The deal is welcome for the region despite its uncertainty. Behind the mines sits a tanker backlog built over more than 100 days, and Gulf producers that throttled back production and need time and assurances to restore flow.
Before the war, roughly 100 ships transited daily; Kpler now projects around 40 a day could sail within the first month, but with an estimated 300 loaded vessels stranded on either side of the strait, and 250 more sitting empty and idle in the Gulf, it is a pressure release valve, not an immediate restoration of flow.
A total restoration of oil and trade flows is unlikely to come into view before the year’s end.
Insurance represents the second brake, with war-risk premiums standing at 1-4% of vessel value per transit, or about $8m for a $200m tanker – against less than 0.1% before the war.
Shipping associations are no less cautious, with the Baltic and International Maritime Council calling for verified mine-free routes before volume traffic resumes.
Insurance underwriters are likewise unlikely to relent on prices until clearance is confirmed.
Conditional relief
Markets have already traded the sentiment, however. Brent settled at $87.33 on 13 June – an eight-week low – and have fallen further as the deal has firmed. As of early morning trading on 16 June, the first full day of trading after the Islamic New Year, Brent was down at $78.
Yet the relief remains highly conditional: a 60-day nuclear negotiation now follows the signing, and a breakdown in either this, passage through the strait or peace in Lebanon could return the strait to crisis.
The US-touted toll-free terminology is also narrower than billed, with the Iranians instead affirming a 60-day grace period for fees but not eliminating the possibility of “fees” for navigation, environmental and insurance services after that point.
The distinction is legal, not rhetorical, with international maritime law barring tolls on passage through natural straits but permitting the imposition of service fees on vessels passing through territorial waters.
It is through this terminology that Iran is now consistently framing its plans to charge fees from passing vessels through the office of its Persian Gulf Strait Authority – established 5 May and since sanctioned by the US Treasury.
For the Gulf, a 60-day waiver that resolves into an Iranian (and possibly joint Omani) fee regime is a pause in Iran’s tollgate economy, not its end – and would represent a strategic concession for the US, the Gulf and the globe.
Levant entanglement
Lebanon is another conditional space that the deal cannot fully escape, with a flare-up on that front being the final potential trigger that could collapse the 60-day agreement.
Iran has explicitly tied a ceasefire in Lebanon to the resolution of transit in the strait, but Israel does not agree with this, and the linkage may have inadvertently handed Tel Aviv the exact tool it needs to disrupt the US–Iran ceasefire – through the simple of continuing a conflict that it already wants to continue.
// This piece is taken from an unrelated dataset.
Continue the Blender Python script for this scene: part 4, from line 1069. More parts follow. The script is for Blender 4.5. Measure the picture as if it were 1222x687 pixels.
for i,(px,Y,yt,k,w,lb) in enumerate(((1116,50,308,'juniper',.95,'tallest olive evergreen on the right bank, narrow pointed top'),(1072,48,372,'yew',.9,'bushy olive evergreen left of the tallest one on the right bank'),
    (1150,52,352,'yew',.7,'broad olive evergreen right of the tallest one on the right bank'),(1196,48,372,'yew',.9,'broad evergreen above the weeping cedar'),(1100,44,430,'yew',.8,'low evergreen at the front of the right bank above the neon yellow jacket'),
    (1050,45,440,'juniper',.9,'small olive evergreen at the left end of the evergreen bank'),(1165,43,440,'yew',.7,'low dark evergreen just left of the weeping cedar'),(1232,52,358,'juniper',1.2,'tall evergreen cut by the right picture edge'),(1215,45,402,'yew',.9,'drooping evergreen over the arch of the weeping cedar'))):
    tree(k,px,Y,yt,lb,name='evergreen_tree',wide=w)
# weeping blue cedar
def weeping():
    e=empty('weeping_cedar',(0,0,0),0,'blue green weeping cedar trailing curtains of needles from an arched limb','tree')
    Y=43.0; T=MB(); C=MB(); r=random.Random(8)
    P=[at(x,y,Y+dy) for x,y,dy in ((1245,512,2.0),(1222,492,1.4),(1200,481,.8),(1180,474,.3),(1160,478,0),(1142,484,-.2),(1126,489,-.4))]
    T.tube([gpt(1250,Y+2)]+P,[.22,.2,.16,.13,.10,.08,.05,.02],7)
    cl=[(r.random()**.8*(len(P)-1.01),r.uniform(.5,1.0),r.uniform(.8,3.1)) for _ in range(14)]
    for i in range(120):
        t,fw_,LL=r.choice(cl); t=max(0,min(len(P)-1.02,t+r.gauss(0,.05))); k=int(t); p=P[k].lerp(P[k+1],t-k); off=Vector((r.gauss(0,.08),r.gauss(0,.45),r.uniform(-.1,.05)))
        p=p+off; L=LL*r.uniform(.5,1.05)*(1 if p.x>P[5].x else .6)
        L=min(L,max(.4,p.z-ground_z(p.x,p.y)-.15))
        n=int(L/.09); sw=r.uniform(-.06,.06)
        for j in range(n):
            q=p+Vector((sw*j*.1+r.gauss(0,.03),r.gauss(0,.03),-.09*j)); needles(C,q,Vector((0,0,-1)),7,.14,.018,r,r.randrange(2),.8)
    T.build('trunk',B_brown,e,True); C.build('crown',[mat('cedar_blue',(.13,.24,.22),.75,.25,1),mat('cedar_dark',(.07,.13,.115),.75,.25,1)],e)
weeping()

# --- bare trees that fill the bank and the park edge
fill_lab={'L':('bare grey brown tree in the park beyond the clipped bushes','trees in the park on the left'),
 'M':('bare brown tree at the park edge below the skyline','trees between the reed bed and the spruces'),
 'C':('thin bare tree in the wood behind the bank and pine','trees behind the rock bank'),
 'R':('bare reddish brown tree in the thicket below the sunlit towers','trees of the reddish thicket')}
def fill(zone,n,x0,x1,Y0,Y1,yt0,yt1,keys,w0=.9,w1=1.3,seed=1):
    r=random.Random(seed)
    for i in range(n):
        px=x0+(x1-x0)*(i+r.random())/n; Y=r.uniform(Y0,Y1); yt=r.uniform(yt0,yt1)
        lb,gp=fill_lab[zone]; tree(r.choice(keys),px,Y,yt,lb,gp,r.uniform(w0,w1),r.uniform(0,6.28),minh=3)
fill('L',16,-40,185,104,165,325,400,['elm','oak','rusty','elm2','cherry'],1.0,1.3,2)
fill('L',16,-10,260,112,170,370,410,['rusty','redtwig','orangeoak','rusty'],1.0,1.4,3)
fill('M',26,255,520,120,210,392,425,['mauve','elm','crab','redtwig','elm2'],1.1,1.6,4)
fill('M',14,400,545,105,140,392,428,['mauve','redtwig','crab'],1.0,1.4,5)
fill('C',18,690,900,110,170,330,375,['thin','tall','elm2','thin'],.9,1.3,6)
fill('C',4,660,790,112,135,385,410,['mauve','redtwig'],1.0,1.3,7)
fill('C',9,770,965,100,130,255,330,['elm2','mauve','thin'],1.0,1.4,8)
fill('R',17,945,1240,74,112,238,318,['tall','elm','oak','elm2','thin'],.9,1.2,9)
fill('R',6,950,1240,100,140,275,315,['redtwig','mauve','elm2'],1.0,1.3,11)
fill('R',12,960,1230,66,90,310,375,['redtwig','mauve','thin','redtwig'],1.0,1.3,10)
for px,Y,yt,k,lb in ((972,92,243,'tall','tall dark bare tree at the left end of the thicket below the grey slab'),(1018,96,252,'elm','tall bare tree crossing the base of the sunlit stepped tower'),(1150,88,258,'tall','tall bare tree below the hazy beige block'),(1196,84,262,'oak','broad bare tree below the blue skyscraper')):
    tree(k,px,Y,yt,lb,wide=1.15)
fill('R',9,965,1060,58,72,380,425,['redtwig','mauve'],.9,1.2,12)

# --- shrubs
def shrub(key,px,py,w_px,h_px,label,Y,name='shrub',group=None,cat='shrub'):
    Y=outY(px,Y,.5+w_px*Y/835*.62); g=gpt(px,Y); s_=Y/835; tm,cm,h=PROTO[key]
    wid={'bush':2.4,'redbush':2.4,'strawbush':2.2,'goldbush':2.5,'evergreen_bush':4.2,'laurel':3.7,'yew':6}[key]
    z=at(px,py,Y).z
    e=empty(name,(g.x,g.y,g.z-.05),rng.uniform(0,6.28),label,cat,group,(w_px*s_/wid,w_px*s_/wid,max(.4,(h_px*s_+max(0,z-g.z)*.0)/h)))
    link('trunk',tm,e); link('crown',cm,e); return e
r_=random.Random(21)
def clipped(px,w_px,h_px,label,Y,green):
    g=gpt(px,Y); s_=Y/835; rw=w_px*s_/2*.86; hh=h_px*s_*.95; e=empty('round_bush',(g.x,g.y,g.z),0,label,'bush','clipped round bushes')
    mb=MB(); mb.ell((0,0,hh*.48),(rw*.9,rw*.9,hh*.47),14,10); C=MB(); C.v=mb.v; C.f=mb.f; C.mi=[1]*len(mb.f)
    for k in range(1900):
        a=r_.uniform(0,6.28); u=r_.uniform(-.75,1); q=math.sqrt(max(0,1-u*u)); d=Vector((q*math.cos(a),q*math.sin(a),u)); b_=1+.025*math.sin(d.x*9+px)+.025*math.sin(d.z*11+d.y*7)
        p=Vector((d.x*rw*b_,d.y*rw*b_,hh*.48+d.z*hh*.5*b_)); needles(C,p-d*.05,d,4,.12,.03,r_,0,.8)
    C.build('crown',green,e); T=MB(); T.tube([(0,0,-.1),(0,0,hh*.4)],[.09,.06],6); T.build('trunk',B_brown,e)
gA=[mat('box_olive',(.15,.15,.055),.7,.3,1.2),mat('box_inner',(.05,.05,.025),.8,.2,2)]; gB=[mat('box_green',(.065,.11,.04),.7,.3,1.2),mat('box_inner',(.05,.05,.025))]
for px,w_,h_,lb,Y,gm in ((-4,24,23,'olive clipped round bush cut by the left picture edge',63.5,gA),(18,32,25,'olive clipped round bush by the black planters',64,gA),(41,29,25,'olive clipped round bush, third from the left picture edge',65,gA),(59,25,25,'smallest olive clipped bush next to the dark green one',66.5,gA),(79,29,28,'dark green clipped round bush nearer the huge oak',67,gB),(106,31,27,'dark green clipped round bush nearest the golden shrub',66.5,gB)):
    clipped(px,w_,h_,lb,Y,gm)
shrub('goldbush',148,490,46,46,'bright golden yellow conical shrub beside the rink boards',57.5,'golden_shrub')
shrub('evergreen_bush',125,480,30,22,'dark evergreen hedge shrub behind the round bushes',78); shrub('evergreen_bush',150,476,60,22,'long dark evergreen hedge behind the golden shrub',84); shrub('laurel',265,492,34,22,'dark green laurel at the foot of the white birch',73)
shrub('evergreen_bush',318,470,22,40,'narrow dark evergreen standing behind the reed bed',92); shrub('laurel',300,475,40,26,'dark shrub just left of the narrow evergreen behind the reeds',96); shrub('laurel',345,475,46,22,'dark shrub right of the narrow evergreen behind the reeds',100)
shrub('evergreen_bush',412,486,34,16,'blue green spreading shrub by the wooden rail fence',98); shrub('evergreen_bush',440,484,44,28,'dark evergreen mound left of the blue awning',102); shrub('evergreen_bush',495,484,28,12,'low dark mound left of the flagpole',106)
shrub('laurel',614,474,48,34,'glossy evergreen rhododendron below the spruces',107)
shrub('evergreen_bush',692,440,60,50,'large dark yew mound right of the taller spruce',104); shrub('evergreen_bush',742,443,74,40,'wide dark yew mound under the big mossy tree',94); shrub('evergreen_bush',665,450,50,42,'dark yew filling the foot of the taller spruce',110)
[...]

Within a day of the deal, Israeli Defence Minister Israel Katz said the IDF would stay in southern Lebanon “without any time limit”, with US officials corroborating that Israeli withdrawal was never a condition of a deal.
On the ground, the ceasefire is already looking frail, with post-deal fire straying in both directions and already endangering the regional calm and Hormuz reopening the Gulf is already pricing.
For Gulf producers and shippers, the distinction and in some cases friction between what the deal declares and what it actually delivers remains a cause for uncertainty.
A declaration is easy, but the delivery requires nuclear negotiation, mine-clearance verification, insurance repricing and a 60-day political test before barrels can again move at volume.
Trump, who has been frustrated for months with the slow progress on Iran from a US perspective, is also more than likely to be distracted by other concerns on a timeline shorter than 60 days – risking the political will to peace coming up short.
In the Gulf, whether Saudi Arabia and the UAE send cabinet-level representatives to Geneva on Friday will signal whether the region’s political leaders are willing to wield the political capital necessary to keep the US on track and pursue the ceasefire to fruition.